▶ [Written instruction]
Which lines have the string "scene"? Copy all of them from the entries below.

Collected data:

━━━━━━━━━━

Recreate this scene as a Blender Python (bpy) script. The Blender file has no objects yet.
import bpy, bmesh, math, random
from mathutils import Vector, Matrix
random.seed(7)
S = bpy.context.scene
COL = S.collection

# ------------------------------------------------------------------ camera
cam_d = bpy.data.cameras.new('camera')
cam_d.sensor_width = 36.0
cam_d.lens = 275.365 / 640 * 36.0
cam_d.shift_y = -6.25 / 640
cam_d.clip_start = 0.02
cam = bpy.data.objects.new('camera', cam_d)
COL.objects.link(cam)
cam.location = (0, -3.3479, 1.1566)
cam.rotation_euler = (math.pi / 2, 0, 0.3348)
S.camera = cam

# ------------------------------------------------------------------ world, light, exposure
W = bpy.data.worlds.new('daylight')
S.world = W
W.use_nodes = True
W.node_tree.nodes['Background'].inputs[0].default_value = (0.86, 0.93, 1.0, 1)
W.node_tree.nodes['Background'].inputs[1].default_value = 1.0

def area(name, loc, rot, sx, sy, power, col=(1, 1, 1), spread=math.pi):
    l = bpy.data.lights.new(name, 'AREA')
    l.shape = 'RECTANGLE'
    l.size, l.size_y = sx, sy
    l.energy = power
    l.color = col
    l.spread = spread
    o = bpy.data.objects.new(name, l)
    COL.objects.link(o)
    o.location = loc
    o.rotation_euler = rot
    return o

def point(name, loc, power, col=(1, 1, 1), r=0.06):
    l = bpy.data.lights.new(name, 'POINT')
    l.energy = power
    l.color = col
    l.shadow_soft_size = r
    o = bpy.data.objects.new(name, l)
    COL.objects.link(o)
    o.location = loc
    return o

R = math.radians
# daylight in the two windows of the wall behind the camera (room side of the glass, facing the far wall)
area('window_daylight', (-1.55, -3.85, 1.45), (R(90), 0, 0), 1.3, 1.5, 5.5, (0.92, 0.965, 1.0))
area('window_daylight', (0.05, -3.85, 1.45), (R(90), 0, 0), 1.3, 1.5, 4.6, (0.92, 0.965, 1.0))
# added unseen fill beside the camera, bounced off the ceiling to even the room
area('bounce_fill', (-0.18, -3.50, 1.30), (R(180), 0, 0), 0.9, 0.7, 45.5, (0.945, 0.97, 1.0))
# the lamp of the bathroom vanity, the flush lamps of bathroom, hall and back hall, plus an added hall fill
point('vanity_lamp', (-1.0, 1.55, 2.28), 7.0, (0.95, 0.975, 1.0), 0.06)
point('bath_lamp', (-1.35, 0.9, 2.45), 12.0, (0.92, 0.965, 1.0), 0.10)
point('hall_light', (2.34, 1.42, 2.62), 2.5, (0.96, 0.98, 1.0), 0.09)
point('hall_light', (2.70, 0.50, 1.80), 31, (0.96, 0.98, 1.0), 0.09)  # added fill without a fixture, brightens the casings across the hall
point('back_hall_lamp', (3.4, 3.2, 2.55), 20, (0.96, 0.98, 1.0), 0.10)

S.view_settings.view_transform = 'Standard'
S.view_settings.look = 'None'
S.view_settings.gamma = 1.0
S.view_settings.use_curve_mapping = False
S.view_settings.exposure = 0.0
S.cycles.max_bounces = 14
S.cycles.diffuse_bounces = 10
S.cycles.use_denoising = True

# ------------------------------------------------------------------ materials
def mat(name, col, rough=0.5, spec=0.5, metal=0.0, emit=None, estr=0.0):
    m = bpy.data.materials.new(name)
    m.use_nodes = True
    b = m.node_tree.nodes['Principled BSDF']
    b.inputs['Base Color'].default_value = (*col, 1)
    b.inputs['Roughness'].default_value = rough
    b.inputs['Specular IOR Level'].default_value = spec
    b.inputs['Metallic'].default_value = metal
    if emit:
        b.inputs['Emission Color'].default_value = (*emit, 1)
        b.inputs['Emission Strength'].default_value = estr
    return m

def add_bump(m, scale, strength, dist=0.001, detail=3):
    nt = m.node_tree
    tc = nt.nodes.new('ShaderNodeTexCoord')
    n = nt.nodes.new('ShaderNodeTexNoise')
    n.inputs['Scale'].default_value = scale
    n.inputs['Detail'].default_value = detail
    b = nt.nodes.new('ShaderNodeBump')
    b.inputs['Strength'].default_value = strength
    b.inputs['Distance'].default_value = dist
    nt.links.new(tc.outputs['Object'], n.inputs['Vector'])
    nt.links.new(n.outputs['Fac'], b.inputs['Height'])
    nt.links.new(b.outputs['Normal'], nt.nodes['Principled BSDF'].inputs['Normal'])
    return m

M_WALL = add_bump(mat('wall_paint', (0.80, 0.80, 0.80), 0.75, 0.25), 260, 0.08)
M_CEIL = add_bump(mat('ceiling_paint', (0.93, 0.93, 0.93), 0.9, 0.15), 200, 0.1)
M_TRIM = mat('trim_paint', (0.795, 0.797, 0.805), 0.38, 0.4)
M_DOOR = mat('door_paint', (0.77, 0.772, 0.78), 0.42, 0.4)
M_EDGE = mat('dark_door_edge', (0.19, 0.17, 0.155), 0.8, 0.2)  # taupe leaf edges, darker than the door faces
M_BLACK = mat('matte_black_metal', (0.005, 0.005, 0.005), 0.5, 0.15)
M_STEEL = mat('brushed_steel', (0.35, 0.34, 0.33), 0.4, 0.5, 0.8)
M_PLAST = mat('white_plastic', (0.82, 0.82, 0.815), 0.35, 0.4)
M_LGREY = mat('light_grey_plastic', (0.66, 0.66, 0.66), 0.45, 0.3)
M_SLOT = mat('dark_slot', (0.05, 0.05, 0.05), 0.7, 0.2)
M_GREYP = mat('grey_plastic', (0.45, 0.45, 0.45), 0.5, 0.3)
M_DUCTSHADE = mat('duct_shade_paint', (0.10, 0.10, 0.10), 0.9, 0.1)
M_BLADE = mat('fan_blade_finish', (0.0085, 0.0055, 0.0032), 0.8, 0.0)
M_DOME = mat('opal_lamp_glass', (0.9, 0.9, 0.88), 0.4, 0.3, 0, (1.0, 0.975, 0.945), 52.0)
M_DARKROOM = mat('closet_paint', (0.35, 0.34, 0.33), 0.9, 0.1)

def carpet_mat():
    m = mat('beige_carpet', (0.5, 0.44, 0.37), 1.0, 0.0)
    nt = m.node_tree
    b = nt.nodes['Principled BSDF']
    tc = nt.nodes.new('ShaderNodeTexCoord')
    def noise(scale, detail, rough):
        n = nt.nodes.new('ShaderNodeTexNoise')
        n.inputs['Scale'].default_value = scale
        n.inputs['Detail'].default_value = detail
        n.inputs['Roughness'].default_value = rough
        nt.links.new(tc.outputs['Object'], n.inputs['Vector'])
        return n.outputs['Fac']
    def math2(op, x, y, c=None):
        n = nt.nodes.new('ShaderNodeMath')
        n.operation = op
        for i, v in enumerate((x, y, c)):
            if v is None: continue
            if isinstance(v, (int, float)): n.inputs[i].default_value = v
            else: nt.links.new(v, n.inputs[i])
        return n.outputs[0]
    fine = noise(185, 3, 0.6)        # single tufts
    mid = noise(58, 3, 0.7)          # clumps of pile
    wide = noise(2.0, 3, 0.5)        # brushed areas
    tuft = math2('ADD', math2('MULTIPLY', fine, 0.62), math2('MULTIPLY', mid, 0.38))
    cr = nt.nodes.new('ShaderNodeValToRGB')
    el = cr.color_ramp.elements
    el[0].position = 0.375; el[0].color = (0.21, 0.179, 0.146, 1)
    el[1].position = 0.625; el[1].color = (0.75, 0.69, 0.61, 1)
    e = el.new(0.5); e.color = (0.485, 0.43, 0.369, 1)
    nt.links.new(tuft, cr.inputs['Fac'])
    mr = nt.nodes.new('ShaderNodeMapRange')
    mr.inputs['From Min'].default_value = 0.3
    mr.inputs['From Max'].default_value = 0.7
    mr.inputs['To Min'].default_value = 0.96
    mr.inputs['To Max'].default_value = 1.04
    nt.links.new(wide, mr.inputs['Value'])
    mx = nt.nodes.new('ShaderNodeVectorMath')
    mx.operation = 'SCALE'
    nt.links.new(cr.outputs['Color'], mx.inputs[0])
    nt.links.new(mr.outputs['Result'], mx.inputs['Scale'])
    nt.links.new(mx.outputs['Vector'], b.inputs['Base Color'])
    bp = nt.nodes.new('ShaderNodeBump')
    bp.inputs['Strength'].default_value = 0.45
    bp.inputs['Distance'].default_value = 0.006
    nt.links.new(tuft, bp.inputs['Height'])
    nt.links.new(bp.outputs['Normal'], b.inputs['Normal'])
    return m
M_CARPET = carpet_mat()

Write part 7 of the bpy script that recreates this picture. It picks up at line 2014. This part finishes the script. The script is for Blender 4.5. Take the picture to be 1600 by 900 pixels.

━━━━━━━━━━

▶ [Output of the task]
Recreate this scene as a Blender Python (bpy) script. The Blender file has no objects yet.
S = bpy.context.scene